Section 2(35) defines a gig worker as a “person who performs work or participates in a work arrangement and earns from such activities outside of a traditional employer-employee relationship.” Section 2(61) defines a platform worker as one “engaged in or undertaking platform work.” Platform work is defined in section 2(60) to be “a work arrangement outside of a traditional employer employee relationship in which organisations or individuals use an online platform to access other organisations or individuals to solve specific problems or to provide specific services or any such other activities which may be notified by the Central Government, in exchange for payment. “

Section 2(86) also defines an “unorganized worker” as a “home-based worker, self-employed worker or a wage worker in the unorganised sector and includes a worker in the organised sector who is not covered by the Industrial Disputes Act, 1947 or Chapters III to VII of this Code.”

Chapter IX deals specifically with the question of social security for workers that fall within the definitions of “unorganized”, “ gig” or “platform” workers. The Chapter enables both the Central and State Governments to frame schemes for their benefit including social security funds,, and requires mandatory self-registration for the purposes of the Chapter, in order to avail the benefits of any scheme framed. The schemes for gig workers and platform workers may be funded through a combination of contributions from the central and state governments and aggregators. The contribution of the aggregator is to be at a rate notified by the government, which may not exceed 5% of the amount paid or payable by the aggregator to the said workers.

2. Powers of Exemption

The Code on Social Security also grants the appropriate governments the power to grant exemptions to an establishment of a class of establishments from any or all provisions of this Code. In certain provisions, this power to exempt is within specified bounds. For example, in the power to exempt from the payment of cess as notified by the Central government, the exemption may only be granted if the cess is payable or has been levied by a corresponding State act in force. Similar delineations exist on the power to exempt in respect of Provident Fund Schemes, State Employee Insurance Schemes, Pension Schemes, etc. However, section 143 does provide a wide discretionary power of exemption from any or all provisions of this Code to the appropriate government.
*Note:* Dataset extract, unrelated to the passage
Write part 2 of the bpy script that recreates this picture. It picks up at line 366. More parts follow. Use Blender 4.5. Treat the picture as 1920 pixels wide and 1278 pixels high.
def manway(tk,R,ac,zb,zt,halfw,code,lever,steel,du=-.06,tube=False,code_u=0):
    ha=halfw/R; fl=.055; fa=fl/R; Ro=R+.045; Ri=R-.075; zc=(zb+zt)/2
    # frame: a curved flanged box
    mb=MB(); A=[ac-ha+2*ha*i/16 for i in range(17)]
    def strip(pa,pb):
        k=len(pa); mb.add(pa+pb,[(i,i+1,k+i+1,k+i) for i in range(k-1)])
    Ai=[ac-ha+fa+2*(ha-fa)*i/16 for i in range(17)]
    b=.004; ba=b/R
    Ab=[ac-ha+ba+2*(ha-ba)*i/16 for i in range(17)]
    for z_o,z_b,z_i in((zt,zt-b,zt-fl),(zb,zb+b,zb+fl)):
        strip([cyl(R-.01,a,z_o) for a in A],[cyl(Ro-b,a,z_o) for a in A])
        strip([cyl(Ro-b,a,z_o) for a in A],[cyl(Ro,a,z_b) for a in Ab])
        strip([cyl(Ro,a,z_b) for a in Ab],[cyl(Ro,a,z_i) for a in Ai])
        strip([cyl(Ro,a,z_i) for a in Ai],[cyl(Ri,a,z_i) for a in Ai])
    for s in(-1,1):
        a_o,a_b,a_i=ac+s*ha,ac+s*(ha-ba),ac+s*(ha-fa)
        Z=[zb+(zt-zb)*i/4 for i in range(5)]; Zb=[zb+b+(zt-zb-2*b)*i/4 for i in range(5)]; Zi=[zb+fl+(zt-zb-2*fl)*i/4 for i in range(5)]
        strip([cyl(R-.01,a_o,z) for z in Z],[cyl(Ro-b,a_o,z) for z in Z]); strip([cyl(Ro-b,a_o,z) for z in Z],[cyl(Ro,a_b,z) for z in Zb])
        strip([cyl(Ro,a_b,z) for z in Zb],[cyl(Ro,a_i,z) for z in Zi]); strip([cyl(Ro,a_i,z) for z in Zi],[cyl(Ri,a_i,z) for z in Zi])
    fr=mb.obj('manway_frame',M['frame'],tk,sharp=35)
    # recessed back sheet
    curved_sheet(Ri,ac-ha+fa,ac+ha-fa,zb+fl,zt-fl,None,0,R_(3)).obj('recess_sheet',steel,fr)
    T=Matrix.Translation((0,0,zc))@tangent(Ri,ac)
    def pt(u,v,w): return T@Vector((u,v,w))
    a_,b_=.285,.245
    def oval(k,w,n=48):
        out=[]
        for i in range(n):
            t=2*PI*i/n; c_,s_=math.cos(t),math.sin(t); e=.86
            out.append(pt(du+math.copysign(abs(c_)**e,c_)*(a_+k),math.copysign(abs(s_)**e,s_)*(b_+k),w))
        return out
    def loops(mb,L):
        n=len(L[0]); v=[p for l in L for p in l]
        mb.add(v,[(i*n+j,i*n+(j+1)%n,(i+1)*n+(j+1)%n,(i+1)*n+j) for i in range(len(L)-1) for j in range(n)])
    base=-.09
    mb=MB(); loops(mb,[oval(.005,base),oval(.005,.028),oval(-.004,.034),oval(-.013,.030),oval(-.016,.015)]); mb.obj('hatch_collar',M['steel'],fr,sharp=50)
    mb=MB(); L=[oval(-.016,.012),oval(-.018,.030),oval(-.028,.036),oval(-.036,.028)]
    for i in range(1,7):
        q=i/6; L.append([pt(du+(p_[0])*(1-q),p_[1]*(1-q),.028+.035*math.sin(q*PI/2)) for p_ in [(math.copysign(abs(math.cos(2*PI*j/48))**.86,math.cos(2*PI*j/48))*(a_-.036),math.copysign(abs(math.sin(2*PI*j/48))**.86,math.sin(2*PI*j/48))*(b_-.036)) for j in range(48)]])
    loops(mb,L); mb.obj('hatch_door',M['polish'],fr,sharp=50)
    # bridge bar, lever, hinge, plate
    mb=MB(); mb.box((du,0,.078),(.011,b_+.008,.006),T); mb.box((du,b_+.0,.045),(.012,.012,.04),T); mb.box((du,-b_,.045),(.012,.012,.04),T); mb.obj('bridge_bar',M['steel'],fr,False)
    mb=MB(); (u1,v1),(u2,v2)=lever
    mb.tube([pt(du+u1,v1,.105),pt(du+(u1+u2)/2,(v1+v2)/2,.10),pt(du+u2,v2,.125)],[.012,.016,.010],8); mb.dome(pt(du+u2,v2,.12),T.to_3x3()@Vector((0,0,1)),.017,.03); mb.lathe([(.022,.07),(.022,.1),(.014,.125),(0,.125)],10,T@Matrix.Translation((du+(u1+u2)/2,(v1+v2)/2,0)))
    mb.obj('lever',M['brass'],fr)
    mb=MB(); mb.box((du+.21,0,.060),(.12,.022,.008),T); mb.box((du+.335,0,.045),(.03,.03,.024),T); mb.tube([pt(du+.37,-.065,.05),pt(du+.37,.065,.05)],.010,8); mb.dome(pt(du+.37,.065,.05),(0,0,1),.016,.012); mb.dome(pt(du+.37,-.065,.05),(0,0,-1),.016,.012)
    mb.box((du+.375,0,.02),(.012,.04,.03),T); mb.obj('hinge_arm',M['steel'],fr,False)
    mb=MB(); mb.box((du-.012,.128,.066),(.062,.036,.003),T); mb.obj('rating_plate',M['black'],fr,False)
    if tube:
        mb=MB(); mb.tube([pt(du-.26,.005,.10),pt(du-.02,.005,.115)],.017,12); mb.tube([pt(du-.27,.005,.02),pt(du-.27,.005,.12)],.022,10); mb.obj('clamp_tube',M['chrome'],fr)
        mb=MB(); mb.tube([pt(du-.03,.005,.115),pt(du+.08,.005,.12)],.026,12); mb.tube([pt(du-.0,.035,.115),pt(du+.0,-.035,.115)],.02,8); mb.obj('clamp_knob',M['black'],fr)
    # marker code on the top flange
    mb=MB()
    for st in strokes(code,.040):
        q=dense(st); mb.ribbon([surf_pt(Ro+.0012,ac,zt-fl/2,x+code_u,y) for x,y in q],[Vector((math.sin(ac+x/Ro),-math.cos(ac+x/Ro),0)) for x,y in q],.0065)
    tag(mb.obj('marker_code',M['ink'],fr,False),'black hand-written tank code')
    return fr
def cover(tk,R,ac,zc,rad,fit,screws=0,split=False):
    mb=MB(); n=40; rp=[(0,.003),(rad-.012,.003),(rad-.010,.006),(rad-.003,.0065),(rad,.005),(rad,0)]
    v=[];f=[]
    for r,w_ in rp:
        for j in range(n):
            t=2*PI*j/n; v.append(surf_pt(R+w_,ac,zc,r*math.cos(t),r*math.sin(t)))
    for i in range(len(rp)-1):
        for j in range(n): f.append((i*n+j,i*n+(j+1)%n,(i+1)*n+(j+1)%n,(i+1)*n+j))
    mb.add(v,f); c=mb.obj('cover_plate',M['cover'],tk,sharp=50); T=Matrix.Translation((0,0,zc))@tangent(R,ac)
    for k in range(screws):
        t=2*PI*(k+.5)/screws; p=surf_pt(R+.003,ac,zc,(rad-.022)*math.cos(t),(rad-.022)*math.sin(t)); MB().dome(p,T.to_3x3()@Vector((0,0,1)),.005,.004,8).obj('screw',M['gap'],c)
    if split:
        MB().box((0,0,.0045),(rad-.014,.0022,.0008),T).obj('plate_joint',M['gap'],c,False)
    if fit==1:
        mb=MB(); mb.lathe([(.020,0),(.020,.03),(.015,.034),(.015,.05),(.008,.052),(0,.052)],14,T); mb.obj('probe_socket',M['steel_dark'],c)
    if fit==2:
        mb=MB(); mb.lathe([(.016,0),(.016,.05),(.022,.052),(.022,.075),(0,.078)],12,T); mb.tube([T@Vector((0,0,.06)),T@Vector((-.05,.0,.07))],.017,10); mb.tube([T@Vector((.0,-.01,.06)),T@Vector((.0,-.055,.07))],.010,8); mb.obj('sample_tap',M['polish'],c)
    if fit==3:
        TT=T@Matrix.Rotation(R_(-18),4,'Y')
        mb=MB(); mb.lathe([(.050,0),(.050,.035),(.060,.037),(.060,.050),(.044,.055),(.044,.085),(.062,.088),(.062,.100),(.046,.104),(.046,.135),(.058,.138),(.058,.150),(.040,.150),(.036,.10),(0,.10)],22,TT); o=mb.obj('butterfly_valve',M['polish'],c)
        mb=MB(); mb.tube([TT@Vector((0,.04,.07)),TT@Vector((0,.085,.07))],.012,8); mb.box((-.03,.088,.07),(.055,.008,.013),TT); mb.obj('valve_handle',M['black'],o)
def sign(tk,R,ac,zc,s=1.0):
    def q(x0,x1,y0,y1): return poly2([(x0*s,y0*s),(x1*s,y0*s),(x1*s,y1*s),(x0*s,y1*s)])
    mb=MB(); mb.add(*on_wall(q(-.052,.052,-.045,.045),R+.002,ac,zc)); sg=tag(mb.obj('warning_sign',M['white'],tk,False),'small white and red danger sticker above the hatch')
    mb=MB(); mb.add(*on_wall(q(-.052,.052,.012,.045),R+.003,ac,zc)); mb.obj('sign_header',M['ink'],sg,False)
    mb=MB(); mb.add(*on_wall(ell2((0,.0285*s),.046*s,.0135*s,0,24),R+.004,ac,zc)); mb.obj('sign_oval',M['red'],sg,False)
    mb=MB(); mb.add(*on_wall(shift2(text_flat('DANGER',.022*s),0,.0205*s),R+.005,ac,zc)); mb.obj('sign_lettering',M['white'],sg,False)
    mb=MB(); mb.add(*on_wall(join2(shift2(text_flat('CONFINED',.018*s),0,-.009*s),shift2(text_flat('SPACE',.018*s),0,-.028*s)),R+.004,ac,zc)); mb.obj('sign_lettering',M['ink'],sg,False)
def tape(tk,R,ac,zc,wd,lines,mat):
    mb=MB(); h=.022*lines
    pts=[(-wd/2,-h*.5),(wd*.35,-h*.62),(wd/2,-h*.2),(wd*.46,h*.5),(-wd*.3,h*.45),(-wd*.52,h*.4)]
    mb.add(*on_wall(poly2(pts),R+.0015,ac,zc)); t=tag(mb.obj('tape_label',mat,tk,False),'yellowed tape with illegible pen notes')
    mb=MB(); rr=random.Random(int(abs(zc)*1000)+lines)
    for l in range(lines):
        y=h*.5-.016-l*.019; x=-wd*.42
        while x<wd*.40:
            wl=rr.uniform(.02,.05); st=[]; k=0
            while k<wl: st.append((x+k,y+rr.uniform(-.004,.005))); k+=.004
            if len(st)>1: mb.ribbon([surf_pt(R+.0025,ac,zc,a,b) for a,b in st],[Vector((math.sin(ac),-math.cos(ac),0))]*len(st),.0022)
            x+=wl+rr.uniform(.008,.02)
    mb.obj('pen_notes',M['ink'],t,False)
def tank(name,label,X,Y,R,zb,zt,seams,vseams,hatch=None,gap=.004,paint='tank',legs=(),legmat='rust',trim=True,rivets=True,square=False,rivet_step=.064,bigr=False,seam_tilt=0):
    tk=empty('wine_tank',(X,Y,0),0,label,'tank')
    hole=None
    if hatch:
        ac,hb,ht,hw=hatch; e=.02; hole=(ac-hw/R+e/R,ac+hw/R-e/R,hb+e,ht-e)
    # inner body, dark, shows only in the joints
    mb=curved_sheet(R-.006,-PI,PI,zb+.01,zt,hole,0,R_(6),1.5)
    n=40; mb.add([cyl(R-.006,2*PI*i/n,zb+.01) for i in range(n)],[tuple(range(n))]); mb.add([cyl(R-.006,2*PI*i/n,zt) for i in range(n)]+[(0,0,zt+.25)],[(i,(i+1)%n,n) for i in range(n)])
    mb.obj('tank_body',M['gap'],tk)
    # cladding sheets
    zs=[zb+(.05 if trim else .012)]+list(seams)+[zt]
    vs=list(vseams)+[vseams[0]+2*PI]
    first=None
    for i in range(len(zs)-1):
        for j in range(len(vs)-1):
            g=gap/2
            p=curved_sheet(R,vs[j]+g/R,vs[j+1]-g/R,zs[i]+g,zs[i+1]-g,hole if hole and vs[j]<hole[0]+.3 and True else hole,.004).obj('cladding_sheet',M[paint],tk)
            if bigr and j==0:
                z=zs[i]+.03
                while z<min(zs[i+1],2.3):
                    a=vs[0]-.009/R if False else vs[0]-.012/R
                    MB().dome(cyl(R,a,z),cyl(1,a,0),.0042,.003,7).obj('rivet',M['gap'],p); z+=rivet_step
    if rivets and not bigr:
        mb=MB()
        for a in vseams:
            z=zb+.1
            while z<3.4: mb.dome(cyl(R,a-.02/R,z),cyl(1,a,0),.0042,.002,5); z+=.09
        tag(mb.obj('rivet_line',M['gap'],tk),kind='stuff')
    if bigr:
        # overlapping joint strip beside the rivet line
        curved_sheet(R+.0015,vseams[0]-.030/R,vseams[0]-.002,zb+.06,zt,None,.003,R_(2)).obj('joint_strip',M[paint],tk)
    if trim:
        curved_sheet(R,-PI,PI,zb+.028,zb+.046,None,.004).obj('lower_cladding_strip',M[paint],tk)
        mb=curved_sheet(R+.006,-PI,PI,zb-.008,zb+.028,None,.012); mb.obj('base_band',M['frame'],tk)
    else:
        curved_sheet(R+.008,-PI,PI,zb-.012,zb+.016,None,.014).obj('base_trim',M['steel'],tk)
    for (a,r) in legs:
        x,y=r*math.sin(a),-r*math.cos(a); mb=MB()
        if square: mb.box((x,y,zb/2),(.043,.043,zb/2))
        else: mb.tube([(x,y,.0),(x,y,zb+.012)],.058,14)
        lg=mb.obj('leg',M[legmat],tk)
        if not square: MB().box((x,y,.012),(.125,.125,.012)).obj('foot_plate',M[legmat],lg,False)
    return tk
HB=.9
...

3. Coverage of Social Security Benefits

The Code on Social Security, in the First Schedule, sets the following thresholds to trigger the mandatory coverage of social security benefits.

Employee’s Provident Fund

  • 20+ employees

  • Aadhar based registration

  • five year limitation period of the initiation and two year period for conclusion of enquiries.

  • Chapter XII, under section 133, increases in penalties for deduction of employer contribution from salary and non-depositing from INR 10,000 to INR 1,00,000

  • Proviso to section 134 provides for enhanced punishments after previous conviction, where a subsequent offense may attract imprisonment of a minimum of two years, which may be extended to three years and may also attract a fine of INR 3,00,000.

Employees’ State Insurance Corporation

  • 10+ employees other than seasonal factories

  • Every establishment carrying on hazardous or life-threatening occupation irrespective of employee size

  • Voluntary registration through mutual consent between employer and majority employees to trigger applicability

  • Upon failure of employer to register employee, failure to pay contribution, the Employees State Insurance Contribution will now be mandated to release the benefits to the workers, which will then be recovered from the employer


  • Every factory, mine, oilfield, plantation, port and railway company

  • Every shop or establishment with 10+ employees on any day of the preceding twelve months.

  • Employees will be eligible for gratuity after continuous service of five years

  • This time period does not extend to situations where a contract term of a fixed term worker expires. For fixed term workers, gratuity is to be paid on a pro rata basis, even where the period of the contract is less than five years. This may be read with the IR Code, which provides for eligibility for  payment of gratuity to fixed term workers upon completion of one year of service.

Maternity Benefit

  • Every factory, mine, plantation, including those establishments belonging to the Government

  • Every shop or establishment with 10+ employees on any day of the preceding twelve months.


Employee’s Compensation

Subject to the provisions of the second schedule, to all employers and employees not covered by Chapter IV, which pertains to the Employees State Insurance Corporation


Social Security and Cess in respect of Building and other construction workers

Every establishment falling under the category of building and other construction work


Employment Information and Monitoring

Career centers, vacancies, persons seeking services of career centres and employers

4. Enhanced powers of Inspector


Section 122, under Chapter XI of the Code on Social Security renames the designation of “Inspector” to now stand as “Inspector-cum-Facilitator.” This includes an enhance of the powers of this position to supply information, and give advice relating to compliance with the Code, in addition to the powers of inspection of establishments assigned, and other such inspection powers.